Wed, Sep 12, 2012
Working To Be Good Neighbors And Maintain More Than 250 Training Flights Per Day
After an investment of $250,000 and five years of research, Embry-Riddle Aeronautical University has found a way to address local residents’ concerns about noise from its training aircraft. The university has installed new noise reduction exhaust systems and is continuing to conduct research on new quieter propellers in its Daytona Beach campus fleet of Cessna 172 training aircraft.

“We’ve listened to our community and spent many hours trying to come up with solutions – serving on local noise committees, developing alternate procedures, producing noise abatement handouts and training videos – whatever it took to try to resolve this,” said Ken Byrnes, chairman of flight operations at Embry-Riddle’s Daytona Beach campus. “But it always came back to a mechanical solution.”
After testing and analyzing a variety of airplane exhaust systems and experimental propellers for the past two years, Byrnes said his department got the best results with an exhaust system from Gomolzig Company in Germany and a resized propeller. The study and installation effort has involved more than a dozen faculty, staff and students at the campus. “We are the first large flight training organization in the nation to install a noise-reducing system in our fleet of Cessna 172 training aircraft,” Byrnes said. The campus uses 41 of the planes to train students.
The new mufflers are making a difference, says Jason Kring, an assistant professor of human factors at Embry-Riddle who conducted before-and-after noise tests with a team of students. “The regular Cessna makes 75 decibels of sound, roughly equivalent to the volume of a washing machine or a busy street,” Kring said. “With the muffler installed, the sound was reduced to around 70 decibels, the same as normal conversation from a few feet away or the sound inside a passenger car.”
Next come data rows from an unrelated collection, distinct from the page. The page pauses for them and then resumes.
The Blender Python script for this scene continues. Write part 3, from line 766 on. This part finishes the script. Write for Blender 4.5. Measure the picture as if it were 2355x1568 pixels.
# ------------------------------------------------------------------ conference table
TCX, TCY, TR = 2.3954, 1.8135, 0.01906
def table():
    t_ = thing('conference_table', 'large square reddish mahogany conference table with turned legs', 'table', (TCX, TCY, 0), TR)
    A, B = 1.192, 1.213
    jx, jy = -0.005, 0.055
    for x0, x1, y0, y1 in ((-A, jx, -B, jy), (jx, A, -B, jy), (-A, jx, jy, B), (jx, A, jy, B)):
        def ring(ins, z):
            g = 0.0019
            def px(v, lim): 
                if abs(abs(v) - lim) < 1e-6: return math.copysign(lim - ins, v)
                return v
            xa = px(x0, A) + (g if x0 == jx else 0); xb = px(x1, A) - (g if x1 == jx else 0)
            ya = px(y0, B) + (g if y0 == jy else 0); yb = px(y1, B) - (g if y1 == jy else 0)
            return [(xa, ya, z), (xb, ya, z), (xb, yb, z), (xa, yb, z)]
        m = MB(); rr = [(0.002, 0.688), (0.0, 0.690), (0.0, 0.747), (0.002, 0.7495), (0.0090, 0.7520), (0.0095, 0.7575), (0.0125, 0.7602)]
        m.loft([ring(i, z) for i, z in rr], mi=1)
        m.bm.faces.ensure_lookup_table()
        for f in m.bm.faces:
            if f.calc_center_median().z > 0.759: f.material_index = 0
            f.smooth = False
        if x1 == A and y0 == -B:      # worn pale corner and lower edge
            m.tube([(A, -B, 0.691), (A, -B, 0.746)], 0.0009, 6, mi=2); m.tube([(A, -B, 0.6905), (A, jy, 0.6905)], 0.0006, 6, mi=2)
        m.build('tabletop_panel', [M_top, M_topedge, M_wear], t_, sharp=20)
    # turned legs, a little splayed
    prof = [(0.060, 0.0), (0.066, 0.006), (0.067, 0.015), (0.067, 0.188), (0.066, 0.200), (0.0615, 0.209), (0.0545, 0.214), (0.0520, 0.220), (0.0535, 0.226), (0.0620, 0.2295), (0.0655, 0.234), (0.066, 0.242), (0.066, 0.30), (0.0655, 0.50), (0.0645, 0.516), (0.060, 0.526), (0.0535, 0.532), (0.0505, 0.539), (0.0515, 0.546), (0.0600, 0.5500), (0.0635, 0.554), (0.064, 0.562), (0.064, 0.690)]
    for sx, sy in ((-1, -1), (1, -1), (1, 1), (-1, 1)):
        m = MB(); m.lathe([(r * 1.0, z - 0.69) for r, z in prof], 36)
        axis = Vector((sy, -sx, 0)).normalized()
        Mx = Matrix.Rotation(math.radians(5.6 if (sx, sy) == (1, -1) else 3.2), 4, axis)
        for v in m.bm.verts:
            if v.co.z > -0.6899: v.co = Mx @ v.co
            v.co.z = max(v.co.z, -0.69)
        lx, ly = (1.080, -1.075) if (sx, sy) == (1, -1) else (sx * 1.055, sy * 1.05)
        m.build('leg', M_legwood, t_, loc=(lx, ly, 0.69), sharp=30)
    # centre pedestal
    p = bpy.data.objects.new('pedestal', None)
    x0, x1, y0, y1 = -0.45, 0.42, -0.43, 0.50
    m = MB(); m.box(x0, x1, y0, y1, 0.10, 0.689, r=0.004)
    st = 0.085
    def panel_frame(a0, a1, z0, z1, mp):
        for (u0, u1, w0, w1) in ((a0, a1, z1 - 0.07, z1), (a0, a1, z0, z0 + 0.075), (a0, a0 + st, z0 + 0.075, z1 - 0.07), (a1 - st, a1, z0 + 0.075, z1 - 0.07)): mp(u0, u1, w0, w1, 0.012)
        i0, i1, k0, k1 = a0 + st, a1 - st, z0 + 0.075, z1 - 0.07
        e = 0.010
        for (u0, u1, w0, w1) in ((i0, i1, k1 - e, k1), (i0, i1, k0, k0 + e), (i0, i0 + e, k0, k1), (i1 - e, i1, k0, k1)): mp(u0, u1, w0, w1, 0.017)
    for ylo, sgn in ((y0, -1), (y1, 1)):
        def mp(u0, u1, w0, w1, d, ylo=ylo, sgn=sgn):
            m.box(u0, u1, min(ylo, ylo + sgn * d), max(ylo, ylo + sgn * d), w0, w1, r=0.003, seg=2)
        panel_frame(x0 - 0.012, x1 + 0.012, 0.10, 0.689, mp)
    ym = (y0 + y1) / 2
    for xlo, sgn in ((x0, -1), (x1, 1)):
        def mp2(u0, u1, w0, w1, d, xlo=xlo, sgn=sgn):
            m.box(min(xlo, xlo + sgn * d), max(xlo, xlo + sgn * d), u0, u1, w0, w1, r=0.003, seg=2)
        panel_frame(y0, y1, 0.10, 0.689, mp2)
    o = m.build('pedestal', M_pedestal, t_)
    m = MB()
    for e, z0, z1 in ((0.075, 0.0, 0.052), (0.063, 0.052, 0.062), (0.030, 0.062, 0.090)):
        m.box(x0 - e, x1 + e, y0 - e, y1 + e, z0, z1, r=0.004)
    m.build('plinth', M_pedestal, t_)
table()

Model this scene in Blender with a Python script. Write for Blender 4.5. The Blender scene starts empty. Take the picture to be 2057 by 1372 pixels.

The Daytona Beach campus averages 250 training flights a day. “As one of the largest employers in Volusia County with over a half-billion dollar annual impact on the local economy,” Byrnes said, “we’re an integral part of the community and we’re committed to being great neighbors.”
Byrnes said his department is planning next to develop and install a quieter propeller in its training planes.
(Pictured: Embry-Riddle aircraft maintenance technicians (L-R) Ron Strauss, Juliet Oyula and Mike Fisher pose next to one of the Cessna 172s they fitted with the new quieter Gomolzig mufflers.)